◆ **Stated goal**
Transcribe each line exactly.

** Start of Collected data **

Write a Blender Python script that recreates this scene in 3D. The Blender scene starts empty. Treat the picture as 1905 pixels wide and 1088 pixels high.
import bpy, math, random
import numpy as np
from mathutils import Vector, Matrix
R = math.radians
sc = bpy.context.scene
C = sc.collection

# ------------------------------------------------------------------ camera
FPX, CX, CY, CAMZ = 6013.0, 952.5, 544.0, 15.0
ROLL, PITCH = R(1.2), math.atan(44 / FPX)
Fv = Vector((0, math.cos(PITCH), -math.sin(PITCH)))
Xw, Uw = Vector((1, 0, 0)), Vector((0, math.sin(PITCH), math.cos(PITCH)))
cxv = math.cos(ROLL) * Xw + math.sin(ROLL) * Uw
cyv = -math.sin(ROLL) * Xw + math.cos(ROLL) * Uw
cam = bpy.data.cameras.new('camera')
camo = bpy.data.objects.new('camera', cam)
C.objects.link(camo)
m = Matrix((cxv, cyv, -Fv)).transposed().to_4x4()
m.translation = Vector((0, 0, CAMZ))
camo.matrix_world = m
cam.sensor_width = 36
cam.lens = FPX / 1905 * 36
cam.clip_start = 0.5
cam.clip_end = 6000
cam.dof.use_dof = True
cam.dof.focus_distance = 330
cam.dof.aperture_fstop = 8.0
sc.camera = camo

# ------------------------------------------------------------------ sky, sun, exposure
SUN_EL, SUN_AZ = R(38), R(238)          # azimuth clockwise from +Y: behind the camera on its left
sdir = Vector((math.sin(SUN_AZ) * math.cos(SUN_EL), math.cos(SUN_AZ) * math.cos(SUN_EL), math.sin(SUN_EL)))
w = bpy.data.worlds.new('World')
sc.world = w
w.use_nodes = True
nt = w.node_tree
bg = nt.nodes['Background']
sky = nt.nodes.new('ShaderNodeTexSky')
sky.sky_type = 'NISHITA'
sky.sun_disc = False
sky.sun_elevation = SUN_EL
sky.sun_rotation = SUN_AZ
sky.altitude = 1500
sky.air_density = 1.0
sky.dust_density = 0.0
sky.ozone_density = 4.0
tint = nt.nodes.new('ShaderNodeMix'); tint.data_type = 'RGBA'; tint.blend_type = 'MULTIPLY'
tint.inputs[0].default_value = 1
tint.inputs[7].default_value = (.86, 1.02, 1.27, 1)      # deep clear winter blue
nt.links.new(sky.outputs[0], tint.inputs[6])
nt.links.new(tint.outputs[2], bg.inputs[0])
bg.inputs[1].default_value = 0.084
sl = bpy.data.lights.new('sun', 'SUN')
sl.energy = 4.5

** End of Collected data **

◆ **Complete response**
Write a Blender Python script that recreates this scene in 3D. The Blender scene starts empty. Treat the picture as 1905 pixels wide and 1088 pixels high.
import bpy, math, random
import numpy as np
from mathutils import Vector, Matrix
R = math.radians
sc = bpy.context.scene
C = sc.collection

# ------------------------------------------------------------------ camera
FPX, CX, CY, CAMZ = 6013.0, 952.5, 544.0, 15.0
ROLL, PITCH = R(1.2), math.atan(44 / FPX)
Fv = Vector((0, math.cos(PITCH), -math.sin(PITCH)))
Xw, Uw = Vector((1, 0, 0)), Vector((0, math.sin(PITCH), math.cos(PITCH)))
cxv = math.cos(ROLL) * Xw + math.sin(ROLL) * Uw
cyv = -math.sin(ROLL) * Xw + math.cos(ROLL) * Uw
cam = bpy.data.cameras.new('camera')
camo = bpy.data.objects.new('camera', cam)
C.objects.link(camo)
m = Matrix((cxv, cyv, -Fv)).transposed().to_4x4()
m.translation = Vector((0, 0, CAMZ))
camo.matrix_world = m
cam.sensor_width = 36
cam.lens = FPX / 1905 * 36
cam.clip_start = 0.5
cam.clip_end = 6000
cam.dof.use_dof = True
cam.dof.focus_distance = 330
cam.dof.aperture_fstop = 8.0
sc.camera = camo

# ------------------------------------------------------------------ sky, sun, exposure
SUN_EL, SUN_AZ = R(38), R(238)          # azimuth clockwise from +Y: behind the camera on its left
sdir = Vector((math.sin(SUN_AZ) * math.cos(SUN_EL), math.cos(SUN_AZ) * math.cos(SUN_EL), math.sin(SUN_EL)))
w = bpy.data.worlds.new('World')
sc.world = w
w.use_nodes = True
nt = w.node_tree
bg = nt.nodes['Background']
sky = nt.nodes.new('ShaderNodeTexSky')
sky.sky_type = 'NISHITA'
sky.sun_disc = False
sky.sun_elevation = SUN_EL
sky.sun_rotation = SUN_AZ
sky.altitude = 1500
sky.air_density = 1.0
sky.dust_density = 0.0
sky.ozone_density = 4.0
tint = nt.nodes.new('ShaderNodeMix'); tint.data_type = 'RGBA'; tint.blend_type = 'MULTIPLY'
tint.inputs[0].default_value = 1
tint.inputs[7].default_value = (.86, 1.02, 1.27, 1)      # deep clear winter blue
nt.links.new(sky.outputs[0], tint.inputs[6])
nt.links.new(tint.outputs[2], bg.inputs[0])
bg.inputs[1].default_value = 0.084
sl = bpy.data.lights.new('sun', 'SUN')
sl.energy = 4.5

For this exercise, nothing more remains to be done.